El vehículo sube por un angosto sendero trepando una ladera hasta la entrada, donde vemos los primeros rectángulos de pircas de piedra de este poblado diaguita que llegó a tener más de 2000 habitantes en 12 hectáreas. Allí se identificó un trazado urbano con unidades de vivienda, calles principales y secundarias, plazas, mercado y centros político y religioso.
La estratificación social se refleja en las viviendas: en lo alto del cerro está el barrio de casas más complejas, mientras que en la parte baja de la montaña se encontraron otras más sencillas de un solo cuarto. Los muertos eran enterrados dentro del pueblo, junto a la pared en el exterior de las casas. En los barrios altos la riqueza del ajuar funerario era un indicador de nivel social. En cambio, en las tumbas de los barrios inferiores las pertenencias que el muerto se llevaba al inframundo eran pocas.
En los faldeos de los cerros vecinos vemos los cuadros de cultivo con pircas que servían para proteger del viento y la lluvia las plantaciones de poroto, calabaza y maíz.

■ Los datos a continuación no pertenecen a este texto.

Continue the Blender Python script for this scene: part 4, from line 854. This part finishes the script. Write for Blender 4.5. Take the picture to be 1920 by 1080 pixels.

El sitio de Santa Rosa de Tastil fue ocupado a mediados del siglo XIV y no se encontraron evidencias del dominio incaico, ya que cuando el reino del Cuzco avanzó sobre la región los pobladores ya habían abandonado la ciudad, se cree que por decisión propia, acaso por un aumento de la población que hacía inviable la supervivencia en este lugar.